The US soldiers were on the verge of using tear gas as the protesters grew increasingly agitated and closed around the vehicles to prevent them from leaving, but the troops finally pulled back as the tension eased.
"He (Chalabi) knows nothing about here," one of the protesters, Muhsin Fiadh, told AFP.
"He came with America to control our country. We don't know Chalabi.

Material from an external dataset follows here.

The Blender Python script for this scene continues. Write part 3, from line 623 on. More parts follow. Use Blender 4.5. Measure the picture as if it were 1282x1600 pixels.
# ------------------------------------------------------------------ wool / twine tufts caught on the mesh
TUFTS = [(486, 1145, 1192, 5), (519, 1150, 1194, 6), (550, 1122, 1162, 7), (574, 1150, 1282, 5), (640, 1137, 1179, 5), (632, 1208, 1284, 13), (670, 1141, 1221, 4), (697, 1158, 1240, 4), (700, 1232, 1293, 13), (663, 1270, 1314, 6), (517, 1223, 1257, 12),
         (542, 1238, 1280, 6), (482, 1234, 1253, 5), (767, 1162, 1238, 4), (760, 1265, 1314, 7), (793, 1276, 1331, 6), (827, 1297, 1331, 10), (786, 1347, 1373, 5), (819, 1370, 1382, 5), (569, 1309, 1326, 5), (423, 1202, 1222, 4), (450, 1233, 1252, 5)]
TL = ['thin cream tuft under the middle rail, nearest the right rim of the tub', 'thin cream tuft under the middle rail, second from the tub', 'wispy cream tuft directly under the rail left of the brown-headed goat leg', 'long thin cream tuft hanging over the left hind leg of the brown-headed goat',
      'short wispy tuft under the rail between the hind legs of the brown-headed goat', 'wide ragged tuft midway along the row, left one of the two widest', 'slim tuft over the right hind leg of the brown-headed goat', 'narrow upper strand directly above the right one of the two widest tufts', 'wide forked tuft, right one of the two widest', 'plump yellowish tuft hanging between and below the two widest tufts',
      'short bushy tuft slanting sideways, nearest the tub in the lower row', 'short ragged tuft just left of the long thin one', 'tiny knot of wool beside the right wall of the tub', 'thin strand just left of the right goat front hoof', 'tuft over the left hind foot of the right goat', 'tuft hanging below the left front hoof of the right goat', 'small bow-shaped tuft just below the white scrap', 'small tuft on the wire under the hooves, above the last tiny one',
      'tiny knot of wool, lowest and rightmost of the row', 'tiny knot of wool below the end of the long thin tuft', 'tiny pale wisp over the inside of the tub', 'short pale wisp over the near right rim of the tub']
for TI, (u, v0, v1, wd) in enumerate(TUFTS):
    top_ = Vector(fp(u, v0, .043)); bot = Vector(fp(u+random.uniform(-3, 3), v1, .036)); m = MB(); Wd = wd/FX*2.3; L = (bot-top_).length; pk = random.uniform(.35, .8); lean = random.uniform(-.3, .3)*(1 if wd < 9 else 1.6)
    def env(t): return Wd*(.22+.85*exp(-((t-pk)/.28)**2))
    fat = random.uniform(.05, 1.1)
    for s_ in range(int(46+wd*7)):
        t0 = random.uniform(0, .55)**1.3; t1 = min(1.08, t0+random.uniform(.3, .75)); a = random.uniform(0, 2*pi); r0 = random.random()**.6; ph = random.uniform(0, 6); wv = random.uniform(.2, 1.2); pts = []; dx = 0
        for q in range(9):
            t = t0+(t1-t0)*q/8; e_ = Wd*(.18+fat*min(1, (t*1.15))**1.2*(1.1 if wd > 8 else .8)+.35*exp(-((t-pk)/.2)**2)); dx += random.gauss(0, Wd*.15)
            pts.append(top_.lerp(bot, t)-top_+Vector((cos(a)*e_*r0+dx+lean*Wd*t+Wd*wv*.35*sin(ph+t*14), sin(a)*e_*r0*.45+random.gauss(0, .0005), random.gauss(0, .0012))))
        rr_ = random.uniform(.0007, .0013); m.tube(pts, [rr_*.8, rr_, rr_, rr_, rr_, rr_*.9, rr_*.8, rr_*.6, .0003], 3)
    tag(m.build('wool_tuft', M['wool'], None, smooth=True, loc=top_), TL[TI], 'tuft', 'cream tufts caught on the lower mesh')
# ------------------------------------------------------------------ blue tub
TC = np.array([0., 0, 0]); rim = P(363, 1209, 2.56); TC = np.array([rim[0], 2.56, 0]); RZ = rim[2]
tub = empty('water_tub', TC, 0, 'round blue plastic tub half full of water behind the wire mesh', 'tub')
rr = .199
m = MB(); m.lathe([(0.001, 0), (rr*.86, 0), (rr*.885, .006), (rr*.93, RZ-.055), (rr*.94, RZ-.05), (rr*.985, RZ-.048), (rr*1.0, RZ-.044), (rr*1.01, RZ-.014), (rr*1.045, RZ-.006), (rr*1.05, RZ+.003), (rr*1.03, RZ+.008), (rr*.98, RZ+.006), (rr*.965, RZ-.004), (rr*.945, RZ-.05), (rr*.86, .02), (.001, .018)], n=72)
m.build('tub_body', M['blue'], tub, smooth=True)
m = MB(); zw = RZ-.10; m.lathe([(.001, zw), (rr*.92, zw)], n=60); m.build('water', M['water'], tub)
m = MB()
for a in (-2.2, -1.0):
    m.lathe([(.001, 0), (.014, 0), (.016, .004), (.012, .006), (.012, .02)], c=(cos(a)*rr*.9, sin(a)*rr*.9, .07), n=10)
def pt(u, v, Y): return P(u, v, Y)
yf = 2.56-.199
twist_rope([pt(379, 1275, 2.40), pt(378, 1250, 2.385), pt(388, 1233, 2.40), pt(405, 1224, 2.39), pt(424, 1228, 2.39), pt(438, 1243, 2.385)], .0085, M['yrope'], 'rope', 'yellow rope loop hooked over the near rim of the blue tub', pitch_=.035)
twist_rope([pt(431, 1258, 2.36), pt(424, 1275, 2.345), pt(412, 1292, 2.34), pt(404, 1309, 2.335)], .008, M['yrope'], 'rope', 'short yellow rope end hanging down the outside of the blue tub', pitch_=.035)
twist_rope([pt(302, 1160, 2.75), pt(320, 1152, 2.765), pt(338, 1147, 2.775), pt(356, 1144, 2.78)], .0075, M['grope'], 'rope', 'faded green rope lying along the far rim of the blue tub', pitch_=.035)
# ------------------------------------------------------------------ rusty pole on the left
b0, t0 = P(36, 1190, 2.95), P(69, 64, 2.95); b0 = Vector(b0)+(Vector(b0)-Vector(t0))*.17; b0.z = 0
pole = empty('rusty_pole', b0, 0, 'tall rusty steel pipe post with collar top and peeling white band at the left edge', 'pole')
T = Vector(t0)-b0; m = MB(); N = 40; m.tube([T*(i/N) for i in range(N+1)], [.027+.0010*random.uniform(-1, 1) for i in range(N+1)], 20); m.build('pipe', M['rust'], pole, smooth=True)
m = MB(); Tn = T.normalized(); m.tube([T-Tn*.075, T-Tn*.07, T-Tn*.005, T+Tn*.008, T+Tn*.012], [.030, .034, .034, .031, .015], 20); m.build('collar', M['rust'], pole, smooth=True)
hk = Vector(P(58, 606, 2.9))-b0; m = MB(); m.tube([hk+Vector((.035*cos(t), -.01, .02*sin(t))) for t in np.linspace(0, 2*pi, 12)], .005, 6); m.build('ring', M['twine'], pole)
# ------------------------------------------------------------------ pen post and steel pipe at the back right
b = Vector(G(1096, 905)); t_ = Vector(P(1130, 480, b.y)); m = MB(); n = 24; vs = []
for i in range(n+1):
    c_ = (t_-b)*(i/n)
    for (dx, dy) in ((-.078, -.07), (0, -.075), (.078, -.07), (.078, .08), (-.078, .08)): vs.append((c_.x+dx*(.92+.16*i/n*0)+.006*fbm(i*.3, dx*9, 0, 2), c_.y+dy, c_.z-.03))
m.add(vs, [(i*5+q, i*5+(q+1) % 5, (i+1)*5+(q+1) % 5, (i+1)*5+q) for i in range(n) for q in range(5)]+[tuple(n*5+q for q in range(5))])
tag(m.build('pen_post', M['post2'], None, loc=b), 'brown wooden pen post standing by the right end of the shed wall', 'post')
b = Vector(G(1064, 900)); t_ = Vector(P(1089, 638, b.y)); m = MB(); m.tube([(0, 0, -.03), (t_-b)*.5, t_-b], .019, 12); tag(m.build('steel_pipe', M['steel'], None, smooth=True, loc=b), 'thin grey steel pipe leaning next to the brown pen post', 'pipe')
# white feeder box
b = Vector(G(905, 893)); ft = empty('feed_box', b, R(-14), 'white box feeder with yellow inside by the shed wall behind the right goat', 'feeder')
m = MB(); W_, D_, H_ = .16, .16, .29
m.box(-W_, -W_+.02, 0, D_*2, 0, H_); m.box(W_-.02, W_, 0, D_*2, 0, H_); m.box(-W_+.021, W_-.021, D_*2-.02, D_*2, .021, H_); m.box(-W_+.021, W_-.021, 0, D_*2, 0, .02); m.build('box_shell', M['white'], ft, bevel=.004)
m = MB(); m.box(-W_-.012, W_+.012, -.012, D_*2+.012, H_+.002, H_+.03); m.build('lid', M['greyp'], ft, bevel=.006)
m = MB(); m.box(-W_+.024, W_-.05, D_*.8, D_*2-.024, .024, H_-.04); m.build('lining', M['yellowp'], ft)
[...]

We want someone who knows us."
Chalabi is a wealthy Shiite Muslim who lived in exile during Saddam's reign and heads the umbrella Iraqi National Congress.
He recently returned to Iraq and set up on the outskirts of Nasiriyah, drawing a high profile because of strong backing from sections of the US government to be the nation's next president.
Muhsin said the protesters wanted to be governed by the premier Shiite school of Islamic leaders in Najaf, the Hawza.
The protest echoed a much larger rally earlier in the day through Nasiriyah which was attended by up to 20,000 people, journalists estimated.
However other people in Nasiriyah said the political process was being hijacked by Islamic groups who did not really want democracy, with some agitators coming from neighbouring countries.
"There are strangers who come from outside the country and want to make violence," Amer Al Obidi, who is the president of a small political movement calling itself the Liberal Democratic Party, said just metres from the anti-Chalabi protest.
"They want to blacken the name of Mr Chalabi."
The rallies appeared to have been ignited by a US-sponsored meeting of Iraqi opposition groups at a secured airbase less than 10 kilometres (six miles) from Nasiriyah.
Chalabi was to attend the historic meeting but at the last minute decided to send a representative instead.
Many Iraqis are wary of what they see as a US bid to control the nation and its vast oil resources, while Iraq's neighbours -- particularly close US ally Turkey -- fear the nation will split apart along ethnic or factional lines.
Nasiriyah was severely damaged during intense fighting during the initial stages of the US-led war that toppled Saddam Hussein.
The population is growing increasingly restless because they have been without water and electricity for nearly a month.
There is a small US military presence in the city guarding key bridges and other strategic sites.